**DATA SEGMENT:**
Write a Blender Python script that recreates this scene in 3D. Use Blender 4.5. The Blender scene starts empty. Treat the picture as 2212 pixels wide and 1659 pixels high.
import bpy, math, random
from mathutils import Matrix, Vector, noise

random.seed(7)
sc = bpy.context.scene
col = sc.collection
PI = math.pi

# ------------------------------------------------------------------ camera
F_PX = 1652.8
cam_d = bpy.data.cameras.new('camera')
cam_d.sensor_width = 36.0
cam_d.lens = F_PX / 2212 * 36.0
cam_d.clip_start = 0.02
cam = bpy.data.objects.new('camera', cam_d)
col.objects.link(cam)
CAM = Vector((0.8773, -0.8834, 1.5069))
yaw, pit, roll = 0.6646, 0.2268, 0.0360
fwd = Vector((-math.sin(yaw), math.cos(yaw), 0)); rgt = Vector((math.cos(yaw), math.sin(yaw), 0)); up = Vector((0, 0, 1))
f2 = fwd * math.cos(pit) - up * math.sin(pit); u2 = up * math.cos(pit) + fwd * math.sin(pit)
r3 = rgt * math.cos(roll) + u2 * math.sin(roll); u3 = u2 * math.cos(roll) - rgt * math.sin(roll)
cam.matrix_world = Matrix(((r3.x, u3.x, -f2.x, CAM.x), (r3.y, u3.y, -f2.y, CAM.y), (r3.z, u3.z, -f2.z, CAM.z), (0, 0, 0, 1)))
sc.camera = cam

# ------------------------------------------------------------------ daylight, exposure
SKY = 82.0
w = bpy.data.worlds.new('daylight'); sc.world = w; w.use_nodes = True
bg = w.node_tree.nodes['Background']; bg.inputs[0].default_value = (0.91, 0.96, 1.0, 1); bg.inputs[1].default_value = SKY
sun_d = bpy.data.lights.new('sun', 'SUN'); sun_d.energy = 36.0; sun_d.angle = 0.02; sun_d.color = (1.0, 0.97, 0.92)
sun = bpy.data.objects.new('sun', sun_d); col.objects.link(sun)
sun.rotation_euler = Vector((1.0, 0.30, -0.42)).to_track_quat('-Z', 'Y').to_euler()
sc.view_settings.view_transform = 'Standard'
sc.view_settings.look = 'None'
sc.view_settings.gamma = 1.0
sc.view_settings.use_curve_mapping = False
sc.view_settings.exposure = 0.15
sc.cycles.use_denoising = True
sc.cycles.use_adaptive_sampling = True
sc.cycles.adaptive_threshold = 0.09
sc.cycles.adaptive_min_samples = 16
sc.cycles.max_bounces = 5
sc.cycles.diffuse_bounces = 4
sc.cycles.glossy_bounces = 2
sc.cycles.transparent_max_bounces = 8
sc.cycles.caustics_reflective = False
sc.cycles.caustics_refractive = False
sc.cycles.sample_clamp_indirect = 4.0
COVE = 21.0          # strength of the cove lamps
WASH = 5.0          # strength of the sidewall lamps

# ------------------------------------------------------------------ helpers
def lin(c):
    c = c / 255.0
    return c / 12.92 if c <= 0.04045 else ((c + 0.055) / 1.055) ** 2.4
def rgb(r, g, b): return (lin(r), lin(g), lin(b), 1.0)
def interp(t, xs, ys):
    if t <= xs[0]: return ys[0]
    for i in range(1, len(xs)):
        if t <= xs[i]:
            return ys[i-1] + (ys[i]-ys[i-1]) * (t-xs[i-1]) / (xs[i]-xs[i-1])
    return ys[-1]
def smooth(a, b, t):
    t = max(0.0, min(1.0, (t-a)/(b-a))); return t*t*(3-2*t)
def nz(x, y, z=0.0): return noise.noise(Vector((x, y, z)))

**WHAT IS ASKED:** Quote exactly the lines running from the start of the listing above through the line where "sc.camera = cam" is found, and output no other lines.

**COMPLETE ANSWER:**
Write a Blender Python script that recreates this scene in 3D. Use Blender 4.5. The Blender scene starts empty. Treat the picture as 2212 pixels wide and 1659 pixels high.
import bpy, math, random
from mathutils import Matrix, Vector, noise

random.seed(7)
sc = bpy.context.scene
col = sc.collection
PI = math.pi

# ------------------------------------------------------------------ camera
F_PX = 1652.8
cam_d = bpy.data.cameras.new('camera')
cam_d.sensor_width = 36.0
cam_d.lens = F_PX / 2212 * 36.0
cam_d.clip_start = 0.02
cam = bpy.data.objects.new('camera', cam_d)
col.objects.link(cam)
CAM = Vector((0.8773, -0.8834, 1.5069))
yaw, pit, roll = 0.6646, 0.2268, 0.0360
fwd = Vector((-math.sin(yaw), math.cos(yaw), 0)); rgt = Vector((math.cos(yaw), math.sin(yaw), 0)); up = Vector((0, 0, 1))
f2 = fwd * math.cos(pit) - up * math.sin(pit); u2 = up * math.cos(pit) + fwd * math.sin(pit)
r3 = rgt * math.cos(roll) + u2 * math.sin(roll); u3 = u2 * math.cos(roll) - rgt * math.sin(roll)
cam.matrix_world = Matrix(((r3.x, u3.x, -f2.x, CAM.x), (r3.y, u3.y, -f2.y, CAM.y), (r3.z, u3.z, -f2.z, CAM.z), (0, 0, 0, 1)))
sc.camera = cam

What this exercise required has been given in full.